There’s only one solution for a nasty case of writer’s block, and that’s murder. Specifically, that of one Mercy McCabe, a cunning SoHo art dealer who was once our Latina narrator’s rival for the scrumptious Bebe. When she discovers that McCabe has squandered Bebe’s affections after stealing her away, revenge is not enough: she must admit her guilt, sentence herself, and beg for her own execution, Soviet-style.
In the all-too-terrifyingly-familiar America of Heartland, the inconceivable has become ordinary: corruption and greed at the top have led to mass starvation in the heartland; hordes of refugees have escaped from resettlement camps and attack the cities; a puritanical Caliphate has toppled Constantinople, with America in its sights. Meanwhile, escaping her New York life in disguise, our heroine lures McCabe to her home turf: a hilltop house in the Great Plains where her parents worked as domestic servants. Her nemesis, though, is slippery, and McCabe disappears, threatening to ruin a homicidal masterplan so detailed as to be akin to love.

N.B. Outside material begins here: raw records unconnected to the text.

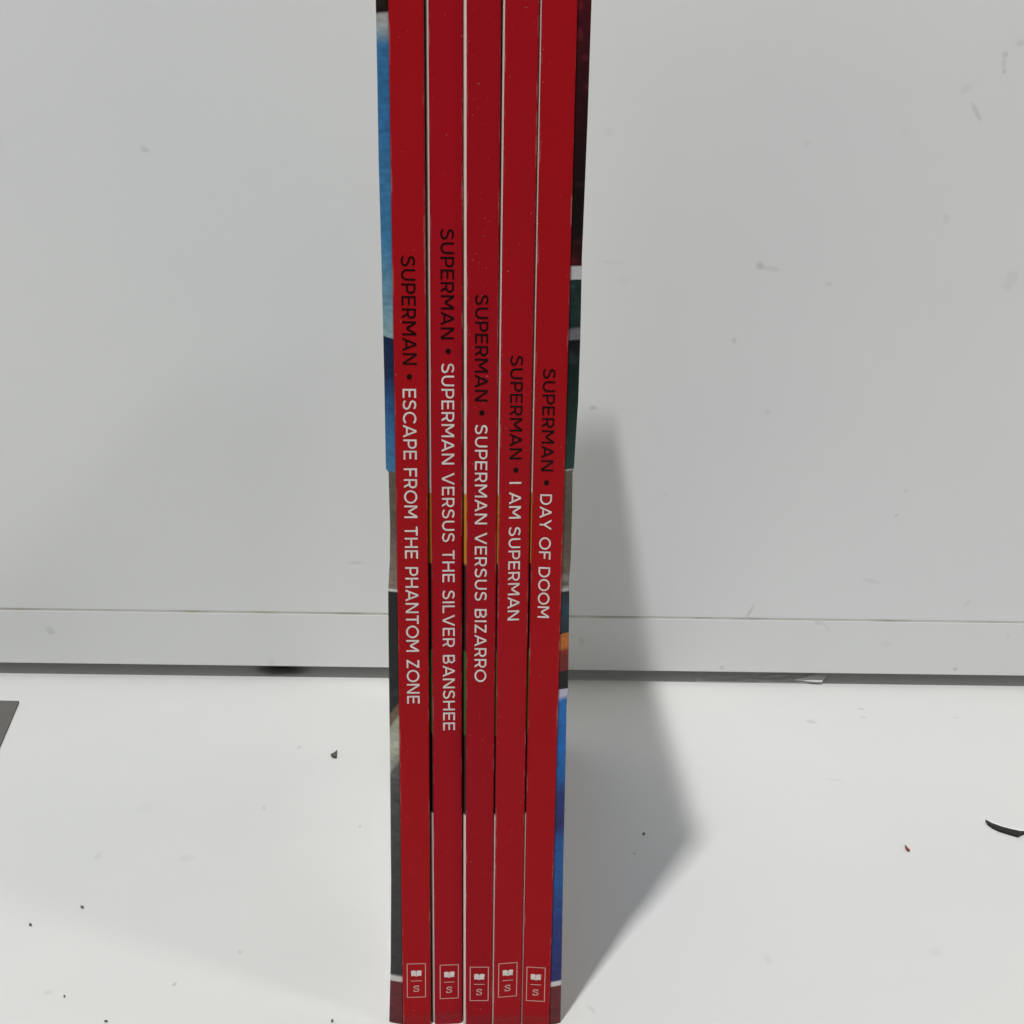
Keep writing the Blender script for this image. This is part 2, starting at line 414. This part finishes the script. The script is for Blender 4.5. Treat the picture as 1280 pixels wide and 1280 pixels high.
def glyph(ch, t=TS):
    h = t / 2
    def V(x): return rect(x - h, 0, x + h, 1)
    def Hb(x0, x1, y): return rect(x0, y - h, x1, y + h)
    if ch == 'S':
        P = smooth([(.66, .83), (.53, .905), (.37, .935), (.19, .895), (.10, .755), (.15, .62), (.33, .545), (.50, .49), (.63, .39), (.665, .25), (.58, .12), (.39, .065), (.21, .09), (.05, .19)])
        return .76, [ribbon(P, t)]
    if ch == 'U':
        r = .36; return .86 + .0, [ribbon([(.10, 1)] + [(.10, .42)] + arc(.43, .40, .33, .335, 180, 360) + [(.76, .42), (.76, 1)], t)]
    if ch in 'PR':
        yb = .40 if ch == 'P' else .42; cy = (1 - h + yb) / 2; ry = (1 - h - yb) / 2
        g = [V(.10), ribbon([(.12, 1 - h), (.42, 1 - h)] + arc(.44, cy, .245, ry, 90, -90) + [(.42, yb), (.12, yb)], t)]
        if ch == 'R':
            g.append(diag(.65, 0, .42, yb, t)); return .78, g
        return .74, g
    if ch == 'E': return .74, [V(.10), Hb(.10, .71, 1 - h), Hb(.10, .66, .51), Hb(.10, .71, h)]
    if ch == 'F': return .71, [V(.10), Hb(.10, .70, 1 - h), Hb(.10, .64, .49)]
    if ch == 'M': return 1.06, [V(.10), V(.96), diag(.12, 1, .53, .30, t), diag(.94, 1, .53, .30, t)]
    if ch == 'A':
        return .94, [diag(.06, 0, .47, 1, t), diag(.88, 0, .47, 1, t), Hb(.19, .75, .28)]
    if ch == 'N': return .90, [V(.10), V(.80), diag(.12, 1, .78, 0, t)]
    if ch == 'C': return .88, [ribbon(arc(.52, .5, .45, .435, 42, 318, 26), t)]
    if ch == 'O': return 1.04, [ribbon(arc(.52, .5, .46, .435, 0, 360, 36)[:-1], t, True)]
    if ch == 'D':
        return .92, [V(.10), ribbon([(.12, 1 - h), (.42, 1 - h)] + arc(.43, .5, .41, .5 - h, 90, -90, 18) + [(.42, h), (.12, h)], t)]
    if ch == 'B':
        return .80, [V(.10), ribbon([(.12, 1 - h), (.46, 1 - h)] + arc(.46, .735, .20, .265 - h, 90, -90) + [(.40, .535 - h), (.12, .535 - h)], t),
                     ribbon([(.12, .53 - h), (.46, .53 - h)] + arc(.49, (.53) / 2, .21, .265 - h, 90, -90) + [(.46, h), (.12, h)], t)]
    if ch == 'T': return .76, [rect(.38 - h, 0, .38 + h, 1), Hb(.02, .74, 1 - h)]
    if ch == 'H': return .88, [V(.10), V(.78), Hb(.10, .78, .5)]
    if ch == 'I': return .20, [V(.10)]
    if ch == 'L': return .68, [V(.10), Hb(.10, .66, h)]
    if ch == 'V': return .92, [diag(.06, 1, .46, 0, t), diag(.86, 1, .46, 0, t)]
    if ch == 'Y': return .88, [rect(.44 - h, 0, .44 + h, .42), diag(.08, 1, .44, .38, t), diag(.80, 1, .44, .38, t)]
    if ch == 'Z': return .76, [Hb(.05, .71, 1 - h), Hb(.03, .73, h), diag(.13, t * .8, .63, 1 - t * .8, t)]
    return .36, []
def layout(text, track=.135):
    x = 0; out = []
    for ch in text:
        w_, g = glyph(ch); out.append((x, g)); x += w_ + track
    return out, x - track

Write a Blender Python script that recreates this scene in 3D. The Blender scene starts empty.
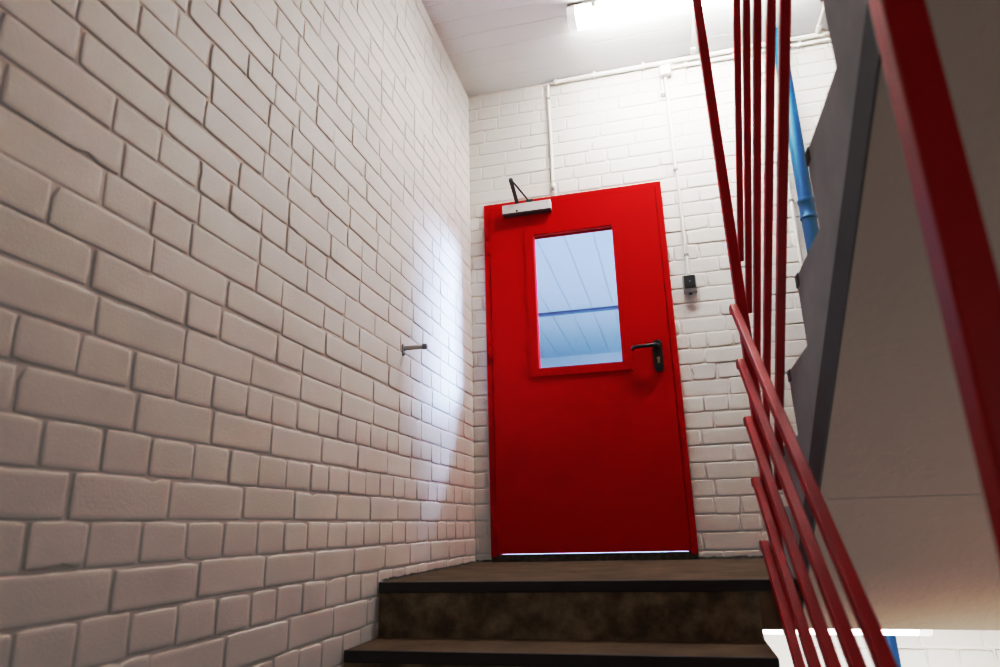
import bpy, bmesh, math, random
from mathutils import Vector, Matrix
random.seed(7)
S = bpy.context.scene
C = S.collection
PI = math.pi

# ------------------------------------------------------------------ materials
def srgb(r, g, b):
    f = lambda c: (c/255/12.92) if c/255 <= .04045 else ((c/255+.055)/1.055)**2.4
    return (f(r), f(g), f(b), 1)

def mat(name, col, rough=.5, metal=0, bump=None, spec=.5, var=None, coat=0):
    """principled; bump=(scale, distance, strength), var=(scale, colour2, lo, hi)"""
    m = bpy.data.materials.new(name); m.use_nodes = True
    n, l = m.node_tree.nodes, m.node_tree.links
    b = n['Principled BSDF']
    b.inputs['Base Color'].default_value = col
    b.inputs['Roughness'].default_value = rough
    b.inputs['Metallic'].default_value = metal
    b.inputs['Specular IOR Level'].default_value = spec
    b.inputs['Coat Weight'].default_value = coat
    tc = n.new('ShaderNodeTexCoord')
    if var:
        t = n.new('ShaderNodeTexNoise'); t.inputs['Scale'].default_value = var[0]
        t.inputs['Detail'].default_value = 6; t.inputs['Roughness'].default_value = .62
        l.new(tc.outputs['Object'], t.inputs['Vector'])
        r = n.new('ShaderNodeValToRGB')
        r.color_ramp.elements[0].position = var[2]; r.color_ramp.elements[0].color = col
        r.color_ramp.elements[1].position = var[3]; r.color_ramp.elements[1].color = var[1]
        l.new(t.outputs['Fac'], r.inputs['Fac']); l.new(r.outputs['Color'], b.inputs['Base Color'])
    if bump:
        t = n.new('ShaderNodeTexNoise'); t.inputs['Scale'].default_value = bump[0]
        t.inputs['Detail'].default_value = 5
        l.new(tc.outputs['Object'], t.inputs['Vector'])
        bp = n.new('ShaderNodeBump'); bp.inputs['Distance'].default_value = bump[1]
        bp.inputs['Strength'].default_value = bump[2]
        l.new(t.outputs['Fac'], bp.inputs['Height']); l.new(bp.outputs['Normal'], b.inputs['Normal'])
    return m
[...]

Heartland is a hilarious, genre-defying debut that confronts taboos of race, assimilation, and sex through a high-voltage tale of love, language, and revenge.
“Ana Simo's debut novel Heartland is at once manic, brash and unsettling. It's also nearly impossible to categorize without running the risk of coming up short. It straddles the line between pulp noir and slapstick; it carries the can't-look-away sensibility of a telenovela. Simo, a Cuba-born playwright who co-founded the first lesbian theater in New York, takes readers on an erratic—and sometimes erotic—journey through the mind of a jealous lover. What keeps you engaged throughout is Simo's darkly funny and original voice…. Simo boldly tackles issues of race, sexuality, and immigration. It's an engrossing tale, to be sure—one with traces of surreal horror. Simo's gift lies not only in keeping the reader invested in her narrator's detailed observances and wild tangents, but in her own total fearlessness as a writer…. [A] pleasing cocktail that goes down unexpectedly smooth; it is truly unlike any novel I can think of, or imagine.”
—Juan Vidal, NPR Books
Ana Simo is the author of a dozen plays, a short feature film, and countless articles. A New Yorker most of her life, she was born and raised in Cuba. Forced to leave the island during the political/homophobic witch-hunts of the late 1960s, she first immigrated to France, where she studied with Roland Barthes and participated in early women’s and gay/lesbian rights groups. In New York next, she co-founded Medusa’s Revenge theatre, the direct action group the Lesbian Avengers, the national cable program Dyke TV, and the groundbreaking The Gully online magazine, offering queer views on everything. Heartland is her first novel.